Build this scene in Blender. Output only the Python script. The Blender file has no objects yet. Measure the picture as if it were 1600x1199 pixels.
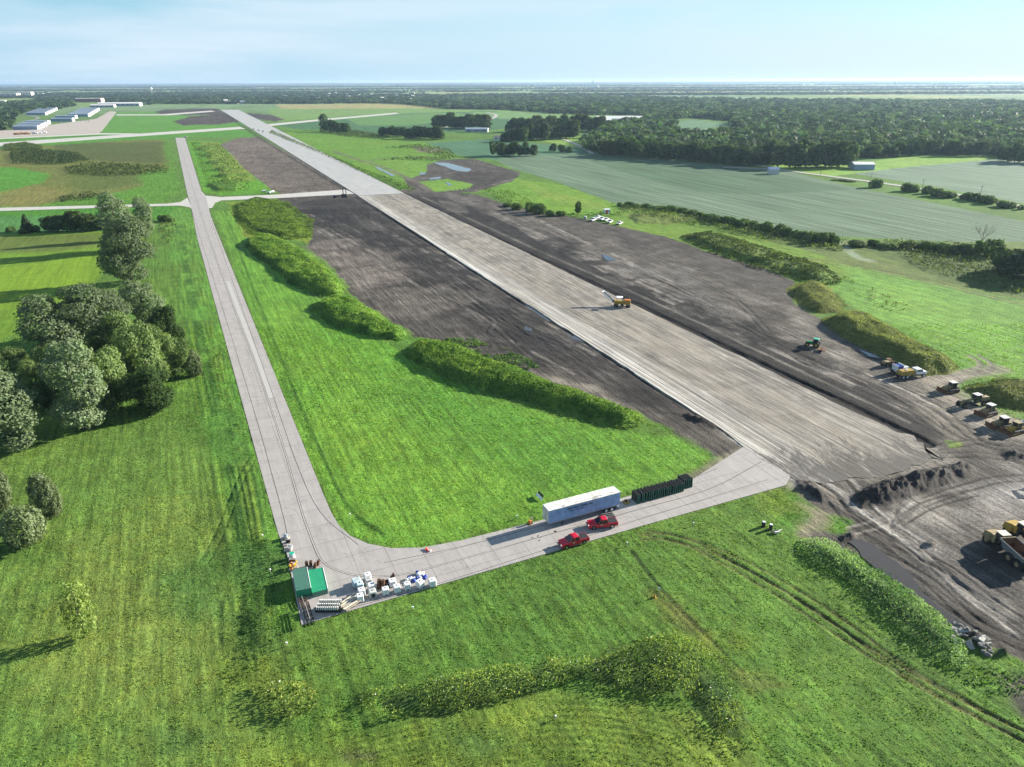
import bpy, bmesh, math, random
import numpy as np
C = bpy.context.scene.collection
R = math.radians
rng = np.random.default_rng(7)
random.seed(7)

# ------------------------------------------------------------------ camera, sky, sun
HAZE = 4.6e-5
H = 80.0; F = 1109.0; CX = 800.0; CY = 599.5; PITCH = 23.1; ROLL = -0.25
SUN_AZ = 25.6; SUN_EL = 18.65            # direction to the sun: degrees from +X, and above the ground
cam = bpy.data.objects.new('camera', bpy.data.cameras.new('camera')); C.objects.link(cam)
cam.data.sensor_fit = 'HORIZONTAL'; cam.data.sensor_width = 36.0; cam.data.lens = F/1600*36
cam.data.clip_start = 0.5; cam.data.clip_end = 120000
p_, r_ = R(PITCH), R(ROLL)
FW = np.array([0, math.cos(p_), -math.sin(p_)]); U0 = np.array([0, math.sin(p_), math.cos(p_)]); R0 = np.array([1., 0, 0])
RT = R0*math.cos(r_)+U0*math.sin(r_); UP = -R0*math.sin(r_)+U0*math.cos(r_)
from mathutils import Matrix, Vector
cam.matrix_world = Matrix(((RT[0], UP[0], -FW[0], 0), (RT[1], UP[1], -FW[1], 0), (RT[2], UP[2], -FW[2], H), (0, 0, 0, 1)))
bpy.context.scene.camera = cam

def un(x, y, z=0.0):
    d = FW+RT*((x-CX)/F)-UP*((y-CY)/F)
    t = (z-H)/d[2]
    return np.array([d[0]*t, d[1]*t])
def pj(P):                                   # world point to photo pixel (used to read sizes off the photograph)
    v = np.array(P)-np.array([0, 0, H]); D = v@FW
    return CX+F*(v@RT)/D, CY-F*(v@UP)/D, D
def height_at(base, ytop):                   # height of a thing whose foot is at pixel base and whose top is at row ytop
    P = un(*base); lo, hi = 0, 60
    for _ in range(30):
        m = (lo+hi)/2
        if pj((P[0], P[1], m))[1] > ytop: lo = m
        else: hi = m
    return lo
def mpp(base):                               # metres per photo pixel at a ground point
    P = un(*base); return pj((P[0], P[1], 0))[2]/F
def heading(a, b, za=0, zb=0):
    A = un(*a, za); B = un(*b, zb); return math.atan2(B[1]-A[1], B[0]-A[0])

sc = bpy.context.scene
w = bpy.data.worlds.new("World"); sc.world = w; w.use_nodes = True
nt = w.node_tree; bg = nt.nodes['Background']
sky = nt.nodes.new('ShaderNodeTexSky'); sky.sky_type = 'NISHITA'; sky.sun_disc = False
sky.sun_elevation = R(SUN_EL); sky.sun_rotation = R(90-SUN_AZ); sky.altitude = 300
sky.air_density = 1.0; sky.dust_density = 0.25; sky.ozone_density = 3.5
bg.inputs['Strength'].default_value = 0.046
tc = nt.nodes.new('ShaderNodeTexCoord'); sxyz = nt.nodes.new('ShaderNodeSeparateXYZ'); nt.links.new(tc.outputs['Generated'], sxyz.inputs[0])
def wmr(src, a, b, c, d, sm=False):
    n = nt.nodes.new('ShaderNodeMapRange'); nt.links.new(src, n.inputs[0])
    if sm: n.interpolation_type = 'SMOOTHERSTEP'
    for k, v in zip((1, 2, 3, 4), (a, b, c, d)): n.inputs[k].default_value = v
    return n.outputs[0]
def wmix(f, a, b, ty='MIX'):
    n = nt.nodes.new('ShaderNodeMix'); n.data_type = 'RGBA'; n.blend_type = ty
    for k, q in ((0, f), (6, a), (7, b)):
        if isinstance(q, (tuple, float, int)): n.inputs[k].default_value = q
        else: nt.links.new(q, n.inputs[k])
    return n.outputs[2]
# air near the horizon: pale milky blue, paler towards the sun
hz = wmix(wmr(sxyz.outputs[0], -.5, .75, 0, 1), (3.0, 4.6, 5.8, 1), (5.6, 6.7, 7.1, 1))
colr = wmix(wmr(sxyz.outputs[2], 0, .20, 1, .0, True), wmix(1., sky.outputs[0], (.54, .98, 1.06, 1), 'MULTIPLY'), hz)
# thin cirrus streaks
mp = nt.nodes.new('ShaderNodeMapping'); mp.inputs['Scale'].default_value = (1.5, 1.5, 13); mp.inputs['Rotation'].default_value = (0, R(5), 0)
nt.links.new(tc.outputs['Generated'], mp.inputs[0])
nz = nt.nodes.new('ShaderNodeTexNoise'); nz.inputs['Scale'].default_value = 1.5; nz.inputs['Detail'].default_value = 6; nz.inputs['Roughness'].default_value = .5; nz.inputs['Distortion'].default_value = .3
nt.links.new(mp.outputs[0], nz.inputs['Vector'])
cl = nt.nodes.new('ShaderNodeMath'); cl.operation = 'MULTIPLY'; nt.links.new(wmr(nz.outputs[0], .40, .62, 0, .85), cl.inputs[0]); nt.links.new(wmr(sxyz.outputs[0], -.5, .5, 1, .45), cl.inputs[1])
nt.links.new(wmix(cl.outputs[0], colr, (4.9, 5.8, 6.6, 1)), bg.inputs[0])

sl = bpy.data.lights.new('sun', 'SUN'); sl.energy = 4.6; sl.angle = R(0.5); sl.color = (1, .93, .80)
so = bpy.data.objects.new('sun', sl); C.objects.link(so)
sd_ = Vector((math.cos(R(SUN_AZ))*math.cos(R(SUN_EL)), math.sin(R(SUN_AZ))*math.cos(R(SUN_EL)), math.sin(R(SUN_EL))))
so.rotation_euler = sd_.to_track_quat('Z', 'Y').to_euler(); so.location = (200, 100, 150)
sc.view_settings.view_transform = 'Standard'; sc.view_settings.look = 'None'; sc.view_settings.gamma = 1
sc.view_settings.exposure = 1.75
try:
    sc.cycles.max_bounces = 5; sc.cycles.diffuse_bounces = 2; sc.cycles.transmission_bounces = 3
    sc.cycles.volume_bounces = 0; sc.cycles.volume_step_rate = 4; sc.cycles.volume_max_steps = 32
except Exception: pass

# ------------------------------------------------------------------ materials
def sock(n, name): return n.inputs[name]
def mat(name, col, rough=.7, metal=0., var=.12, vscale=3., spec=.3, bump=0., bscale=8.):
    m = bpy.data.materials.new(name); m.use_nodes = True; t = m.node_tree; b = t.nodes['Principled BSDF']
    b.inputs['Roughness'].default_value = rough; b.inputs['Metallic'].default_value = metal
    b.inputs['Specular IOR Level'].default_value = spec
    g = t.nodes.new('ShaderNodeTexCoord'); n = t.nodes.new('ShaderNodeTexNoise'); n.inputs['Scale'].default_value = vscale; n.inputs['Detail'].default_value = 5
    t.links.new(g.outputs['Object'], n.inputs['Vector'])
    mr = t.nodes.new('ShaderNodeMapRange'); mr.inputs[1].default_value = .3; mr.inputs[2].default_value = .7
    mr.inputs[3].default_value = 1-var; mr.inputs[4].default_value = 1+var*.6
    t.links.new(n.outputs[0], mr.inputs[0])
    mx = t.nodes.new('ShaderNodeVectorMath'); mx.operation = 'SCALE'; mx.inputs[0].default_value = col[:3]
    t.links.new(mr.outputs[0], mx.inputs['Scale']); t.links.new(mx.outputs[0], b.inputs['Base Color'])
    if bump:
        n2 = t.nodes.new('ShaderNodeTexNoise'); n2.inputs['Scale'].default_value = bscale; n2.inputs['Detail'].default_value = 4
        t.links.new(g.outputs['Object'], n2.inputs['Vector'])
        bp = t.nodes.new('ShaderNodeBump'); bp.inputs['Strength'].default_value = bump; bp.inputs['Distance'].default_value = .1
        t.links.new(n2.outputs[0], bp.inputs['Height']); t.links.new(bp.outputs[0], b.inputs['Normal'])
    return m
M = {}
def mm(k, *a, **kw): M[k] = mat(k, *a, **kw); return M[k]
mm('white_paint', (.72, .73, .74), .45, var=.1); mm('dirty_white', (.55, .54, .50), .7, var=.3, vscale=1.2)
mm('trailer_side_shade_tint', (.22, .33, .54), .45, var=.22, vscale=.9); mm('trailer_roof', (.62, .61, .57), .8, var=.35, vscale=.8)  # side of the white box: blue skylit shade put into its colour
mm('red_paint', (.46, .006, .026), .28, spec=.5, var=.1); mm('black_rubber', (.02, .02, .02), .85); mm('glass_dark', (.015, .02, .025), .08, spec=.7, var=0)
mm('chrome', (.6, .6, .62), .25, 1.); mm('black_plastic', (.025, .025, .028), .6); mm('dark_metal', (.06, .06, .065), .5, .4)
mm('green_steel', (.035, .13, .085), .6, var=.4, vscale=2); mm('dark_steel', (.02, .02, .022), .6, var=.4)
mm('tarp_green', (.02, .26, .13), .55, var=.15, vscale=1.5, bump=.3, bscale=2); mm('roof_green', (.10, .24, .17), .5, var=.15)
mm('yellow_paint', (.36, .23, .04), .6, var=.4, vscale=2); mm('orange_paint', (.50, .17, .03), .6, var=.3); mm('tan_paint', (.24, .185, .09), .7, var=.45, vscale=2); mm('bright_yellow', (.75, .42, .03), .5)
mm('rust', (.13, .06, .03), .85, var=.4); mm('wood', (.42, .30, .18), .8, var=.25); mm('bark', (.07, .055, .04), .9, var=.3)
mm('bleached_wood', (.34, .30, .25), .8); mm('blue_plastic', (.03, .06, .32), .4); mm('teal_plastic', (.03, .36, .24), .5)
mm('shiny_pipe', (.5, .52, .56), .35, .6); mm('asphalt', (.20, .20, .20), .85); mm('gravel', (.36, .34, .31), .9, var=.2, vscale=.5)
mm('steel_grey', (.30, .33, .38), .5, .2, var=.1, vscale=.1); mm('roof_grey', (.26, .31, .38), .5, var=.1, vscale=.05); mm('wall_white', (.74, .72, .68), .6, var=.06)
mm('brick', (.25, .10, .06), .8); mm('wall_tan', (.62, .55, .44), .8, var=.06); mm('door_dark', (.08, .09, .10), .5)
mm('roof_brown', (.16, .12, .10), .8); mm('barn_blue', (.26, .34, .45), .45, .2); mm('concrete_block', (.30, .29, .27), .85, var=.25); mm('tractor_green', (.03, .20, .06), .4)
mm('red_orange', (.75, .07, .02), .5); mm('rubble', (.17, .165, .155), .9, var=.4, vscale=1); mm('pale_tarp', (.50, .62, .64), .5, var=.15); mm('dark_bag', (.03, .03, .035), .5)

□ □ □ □

TASK INSTRUCTIONS -
Write out exactly the lines between the start of the data and the line with "random.seed(7)", including both, but none of the pictures.

SOLUTION TO THIS EXERCISE -
Build this scene in Blender. Output only the Python script. The Blender file has no objects yet. Measure the picture as if it were 1600x1199 pixels.
import bpy, bmesh, math, random
import numpy as np
C = bpy.context.scene.collection
R = math.radians
rng = np.random.default_rng(7)
random.seed(7)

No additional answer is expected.